I suppose you could make a transition of your suggestion to the holes in the plate, but:
He also expressed that he wants to allow a loose positioning tolerance of the pattern relative to the edges of the plate and a much tighter tolerance that controls their alignment relative to each other (along a "straight line"). Controlling the pattern with a tight tolerance value relative to the edges of the plate will do the alignment job, but it will be too restrictive regarding the location of the entire pattern.

By the way, a composite position tolerance could also be an option, but I think it would be a bit cumbersome with the bidirectional tolerance method (the bidirectional method - because he wants a loose spacing control).

 

[jassco]

Hi, Burunduk:

I think this is a classical good example of pattern positioning. You position the slots on the rail to its A | B | C. Then you position the threaded holes on the plate to its A | B | C.

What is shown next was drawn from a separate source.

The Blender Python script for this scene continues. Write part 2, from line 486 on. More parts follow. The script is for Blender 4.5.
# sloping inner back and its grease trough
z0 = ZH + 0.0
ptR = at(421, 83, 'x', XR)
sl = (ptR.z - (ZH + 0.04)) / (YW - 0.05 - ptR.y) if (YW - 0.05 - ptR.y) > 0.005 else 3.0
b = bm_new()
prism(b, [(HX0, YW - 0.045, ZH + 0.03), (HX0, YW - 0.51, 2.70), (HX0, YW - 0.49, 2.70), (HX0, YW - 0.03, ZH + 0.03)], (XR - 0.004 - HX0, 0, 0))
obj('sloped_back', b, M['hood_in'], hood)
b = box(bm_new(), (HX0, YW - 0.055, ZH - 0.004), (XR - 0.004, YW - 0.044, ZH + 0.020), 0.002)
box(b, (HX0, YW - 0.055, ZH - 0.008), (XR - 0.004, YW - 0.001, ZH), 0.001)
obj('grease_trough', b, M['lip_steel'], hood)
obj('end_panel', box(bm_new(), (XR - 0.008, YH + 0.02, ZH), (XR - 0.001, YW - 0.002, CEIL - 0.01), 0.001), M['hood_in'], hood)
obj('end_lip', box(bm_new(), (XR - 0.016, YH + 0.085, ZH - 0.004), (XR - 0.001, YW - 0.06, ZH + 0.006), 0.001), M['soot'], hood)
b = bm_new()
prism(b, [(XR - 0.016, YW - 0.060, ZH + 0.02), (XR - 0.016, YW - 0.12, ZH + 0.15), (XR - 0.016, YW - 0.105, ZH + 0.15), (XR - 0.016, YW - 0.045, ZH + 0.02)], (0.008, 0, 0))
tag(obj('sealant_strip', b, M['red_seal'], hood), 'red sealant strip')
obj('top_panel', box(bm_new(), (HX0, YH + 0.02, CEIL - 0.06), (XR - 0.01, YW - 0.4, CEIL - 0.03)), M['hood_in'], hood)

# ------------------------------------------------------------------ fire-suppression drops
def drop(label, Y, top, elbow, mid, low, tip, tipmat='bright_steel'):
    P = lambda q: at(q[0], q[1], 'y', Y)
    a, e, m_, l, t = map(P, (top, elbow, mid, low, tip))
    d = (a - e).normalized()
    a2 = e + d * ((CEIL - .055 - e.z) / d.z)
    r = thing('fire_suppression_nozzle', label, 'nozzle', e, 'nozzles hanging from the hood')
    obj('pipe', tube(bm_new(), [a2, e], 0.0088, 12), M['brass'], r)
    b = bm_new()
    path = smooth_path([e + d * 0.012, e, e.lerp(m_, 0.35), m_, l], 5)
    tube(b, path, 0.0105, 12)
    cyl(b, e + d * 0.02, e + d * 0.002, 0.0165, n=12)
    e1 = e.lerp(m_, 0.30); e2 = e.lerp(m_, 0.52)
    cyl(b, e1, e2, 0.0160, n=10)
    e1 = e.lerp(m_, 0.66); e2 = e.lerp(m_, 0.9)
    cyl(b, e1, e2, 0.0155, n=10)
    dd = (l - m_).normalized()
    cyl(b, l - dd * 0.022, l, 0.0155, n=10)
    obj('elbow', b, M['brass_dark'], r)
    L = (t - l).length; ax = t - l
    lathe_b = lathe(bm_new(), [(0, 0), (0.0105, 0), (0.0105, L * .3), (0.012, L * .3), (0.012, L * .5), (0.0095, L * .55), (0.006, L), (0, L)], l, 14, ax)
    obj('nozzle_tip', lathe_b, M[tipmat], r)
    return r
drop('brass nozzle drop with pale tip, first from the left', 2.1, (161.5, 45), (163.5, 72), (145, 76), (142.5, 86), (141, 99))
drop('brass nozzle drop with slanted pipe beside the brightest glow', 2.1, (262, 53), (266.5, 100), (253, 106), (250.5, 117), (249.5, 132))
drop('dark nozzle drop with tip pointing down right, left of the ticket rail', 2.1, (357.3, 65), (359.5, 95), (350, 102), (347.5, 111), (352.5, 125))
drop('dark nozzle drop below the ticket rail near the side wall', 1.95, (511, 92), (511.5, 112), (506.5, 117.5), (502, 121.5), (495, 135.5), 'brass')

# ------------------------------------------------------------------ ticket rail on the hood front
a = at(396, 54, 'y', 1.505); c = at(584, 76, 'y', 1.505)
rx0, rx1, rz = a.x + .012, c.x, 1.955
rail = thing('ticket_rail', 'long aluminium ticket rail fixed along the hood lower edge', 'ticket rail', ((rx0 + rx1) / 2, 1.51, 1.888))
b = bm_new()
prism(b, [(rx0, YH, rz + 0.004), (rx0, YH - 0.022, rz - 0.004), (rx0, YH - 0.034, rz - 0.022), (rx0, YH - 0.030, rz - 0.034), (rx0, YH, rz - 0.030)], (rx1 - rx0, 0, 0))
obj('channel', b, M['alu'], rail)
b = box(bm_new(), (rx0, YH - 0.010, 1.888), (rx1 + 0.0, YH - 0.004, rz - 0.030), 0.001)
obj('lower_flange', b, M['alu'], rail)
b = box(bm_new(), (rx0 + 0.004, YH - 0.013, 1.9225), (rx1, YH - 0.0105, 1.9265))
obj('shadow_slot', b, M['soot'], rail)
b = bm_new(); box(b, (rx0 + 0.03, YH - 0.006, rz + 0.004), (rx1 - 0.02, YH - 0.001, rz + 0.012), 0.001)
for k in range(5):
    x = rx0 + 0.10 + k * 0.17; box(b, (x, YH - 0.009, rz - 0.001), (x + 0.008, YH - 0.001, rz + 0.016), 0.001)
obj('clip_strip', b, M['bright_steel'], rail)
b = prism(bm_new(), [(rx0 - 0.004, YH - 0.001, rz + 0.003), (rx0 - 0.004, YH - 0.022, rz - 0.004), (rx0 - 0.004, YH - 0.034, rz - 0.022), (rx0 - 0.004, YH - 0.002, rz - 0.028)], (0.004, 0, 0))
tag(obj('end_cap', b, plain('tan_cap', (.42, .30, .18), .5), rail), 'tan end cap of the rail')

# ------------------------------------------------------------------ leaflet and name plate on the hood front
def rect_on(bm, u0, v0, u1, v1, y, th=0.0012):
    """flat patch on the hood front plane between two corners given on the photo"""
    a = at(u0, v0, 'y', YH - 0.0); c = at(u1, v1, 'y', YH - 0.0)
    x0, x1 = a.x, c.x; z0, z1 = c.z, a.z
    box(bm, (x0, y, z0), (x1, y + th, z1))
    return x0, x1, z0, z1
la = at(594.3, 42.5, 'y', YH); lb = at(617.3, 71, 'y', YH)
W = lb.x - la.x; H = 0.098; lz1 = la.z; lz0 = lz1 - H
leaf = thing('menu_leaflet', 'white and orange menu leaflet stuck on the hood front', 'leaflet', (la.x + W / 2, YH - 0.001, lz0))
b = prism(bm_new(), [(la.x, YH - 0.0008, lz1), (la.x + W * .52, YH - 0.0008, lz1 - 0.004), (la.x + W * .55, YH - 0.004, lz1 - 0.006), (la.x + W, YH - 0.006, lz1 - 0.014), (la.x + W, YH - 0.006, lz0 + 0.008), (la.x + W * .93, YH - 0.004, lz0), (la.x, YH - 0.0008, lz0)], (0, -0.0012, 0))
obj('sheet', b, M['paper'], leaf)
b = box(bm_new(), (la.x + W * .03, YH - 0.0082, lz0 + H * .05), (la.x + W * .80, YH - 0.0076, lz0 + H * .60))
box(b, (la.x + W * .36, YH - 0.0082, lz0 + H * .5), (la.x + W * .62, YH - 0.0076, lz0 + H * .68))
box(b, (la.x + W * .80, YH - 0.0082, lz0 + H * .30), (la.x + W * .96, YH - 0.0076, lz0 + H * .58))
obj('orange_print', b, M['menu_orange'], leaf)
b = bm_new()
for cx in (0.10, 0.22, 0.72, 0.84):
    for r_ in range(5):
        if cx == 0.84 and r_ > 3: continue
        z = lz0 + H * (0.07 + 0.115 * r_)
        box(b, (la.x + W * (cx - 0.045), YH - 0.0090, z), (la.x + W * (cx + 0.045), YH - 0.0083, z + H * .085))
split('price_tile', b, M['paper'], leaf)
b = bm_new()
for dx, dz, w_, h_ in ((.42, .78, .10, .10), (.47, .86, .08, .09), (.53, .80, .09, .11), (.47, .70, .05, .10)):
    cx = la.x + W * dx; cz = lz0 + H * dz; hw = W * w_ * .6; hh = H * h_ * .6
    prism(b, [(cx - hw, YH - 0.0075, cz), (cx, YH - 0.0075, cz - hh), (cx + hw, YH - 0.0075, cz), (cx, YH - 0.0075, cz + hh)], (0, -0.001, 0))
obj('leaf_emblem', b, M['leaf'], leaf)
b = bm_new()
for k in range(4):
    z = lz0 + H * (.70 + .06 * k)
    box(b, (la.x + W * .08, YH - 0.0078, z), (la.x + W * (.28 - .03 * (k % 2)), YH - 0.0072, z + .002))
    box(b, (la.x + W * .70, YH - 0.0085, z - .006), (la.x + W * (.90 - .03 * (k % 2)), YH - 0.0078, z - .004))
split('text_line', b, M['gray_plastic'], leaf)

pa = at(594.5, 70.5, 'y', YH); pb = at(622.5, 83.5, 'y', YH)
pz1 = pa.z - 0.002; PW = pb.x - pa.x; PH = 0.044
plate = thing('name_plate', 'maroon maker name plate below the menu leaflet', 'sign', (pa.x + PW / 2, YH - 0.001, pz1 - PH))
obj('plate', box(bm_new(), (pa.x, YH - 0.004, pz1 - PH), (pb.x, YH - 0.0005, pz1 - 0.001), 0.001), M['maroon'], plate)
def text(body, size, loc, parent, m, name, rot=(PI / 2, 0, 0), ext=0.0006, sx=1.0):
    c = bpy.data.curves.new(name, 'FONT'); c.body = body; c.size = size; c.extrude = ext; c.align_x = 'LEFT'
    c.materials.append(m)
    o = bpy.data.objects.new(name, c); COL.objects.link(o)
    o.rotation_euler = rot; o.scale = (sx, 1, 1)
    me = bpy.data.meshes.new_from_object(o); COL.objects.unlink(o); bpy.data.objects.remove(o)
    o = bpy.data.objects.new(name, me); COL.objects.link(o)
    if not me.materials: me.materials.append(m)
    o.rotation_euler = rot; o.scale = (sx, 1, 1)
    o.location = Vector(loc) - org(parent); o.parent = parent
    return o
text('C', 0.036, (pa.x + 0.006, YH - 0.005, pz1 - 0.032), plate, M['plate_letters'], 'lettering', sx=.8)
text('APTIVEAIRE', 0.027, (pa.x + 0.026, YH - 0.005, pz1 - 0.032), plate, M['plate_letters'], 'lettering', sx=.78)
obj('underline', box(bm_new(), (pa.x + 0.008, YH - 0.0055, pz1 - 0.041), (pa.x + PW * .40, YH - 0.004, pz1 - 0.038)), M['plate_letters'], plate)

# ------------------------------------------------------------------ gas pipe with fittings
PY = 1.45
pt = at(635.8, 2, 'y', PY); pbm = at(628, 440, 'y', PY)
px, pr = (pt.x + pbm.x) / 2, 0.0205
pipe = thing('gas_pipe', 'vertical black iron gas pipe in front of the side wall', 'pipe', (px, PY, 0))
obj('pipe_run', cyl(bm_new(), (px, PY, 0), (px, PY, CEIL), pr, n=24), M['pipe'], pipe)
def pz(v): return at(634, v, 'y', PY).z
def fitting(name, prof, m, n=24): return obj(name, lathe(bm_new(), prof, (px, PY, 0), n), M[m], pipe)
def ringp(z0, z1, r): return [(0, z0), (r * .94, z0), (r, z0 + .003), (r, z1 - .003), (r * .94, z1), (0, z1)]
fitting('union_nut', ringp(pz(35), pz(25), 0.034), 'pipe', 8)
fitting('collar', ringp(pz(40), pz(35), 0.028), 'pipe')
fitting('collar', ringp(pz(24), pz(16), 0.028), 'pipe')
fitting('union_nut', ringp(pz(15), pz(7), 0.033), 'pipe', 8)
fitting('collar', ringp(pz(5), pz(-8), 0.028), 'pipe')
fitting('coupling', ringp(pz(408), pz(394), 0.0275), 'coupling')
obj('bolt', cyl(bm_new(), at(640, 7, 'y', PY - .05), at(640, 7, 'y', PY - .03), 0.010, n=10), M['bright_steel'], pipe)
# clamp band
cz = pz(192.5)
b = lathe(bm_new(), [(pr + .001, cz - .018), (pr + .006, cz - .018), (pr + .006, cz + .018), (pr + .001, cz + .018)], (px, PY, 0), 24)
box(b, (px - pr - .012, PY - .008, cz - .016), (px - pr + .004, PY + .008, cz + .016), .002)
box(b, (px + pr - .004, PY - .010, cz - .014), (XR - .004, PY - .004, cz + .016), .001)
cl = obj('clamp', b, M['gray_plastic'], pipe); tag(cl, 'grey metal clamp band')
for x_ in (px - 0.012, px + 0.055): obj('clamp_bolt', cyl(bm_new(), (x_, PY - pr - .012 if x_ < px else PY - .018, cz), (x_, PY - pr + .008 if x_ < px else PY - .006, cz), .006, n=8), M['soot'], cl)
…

Tight tolerance between threaded holes can be controlled with position tolerance without datum.

Best regards,

Alex

 

[Burunduk]

Jassco,
On the plate, how do you suggest to combine the position with reference to |A|B|C| and the position without datum? Multiple Single-Segment/Composite tolerance? And how would you allow the different values of tolerance in different directions (for loose spacing + tight alignment)?

 

[jassco]

Hi, Burunduk:

Please see Fig. 7-28 you posted. Change positional tolerances to composite tolerances. Lower segment will show position without datum as a refinement. They control position of threaded holes to each other in the pattern. You can use two composite tolerance. One is for horizontal direction, and the other for vertical.

Best regards,

Alex

 

[Burunduk]

Jasso,
I agree it is also a possible solution.
However, note that the datumless refinement will not control the perpendicular orientation of the threaded holes to the face of the plate. If a composite tolerance solution is implemented, I would recommend referencing |A| in the second segment to avoid poorly controlled orientation.
However, using the two holes as datum features D and E may be simpler for the fabricator to digest if they are not very knowledgable at GD&T (small machine shop). Composite may appear complex, especially if combined with the Bidirectional method which alone may require some explaining to be made.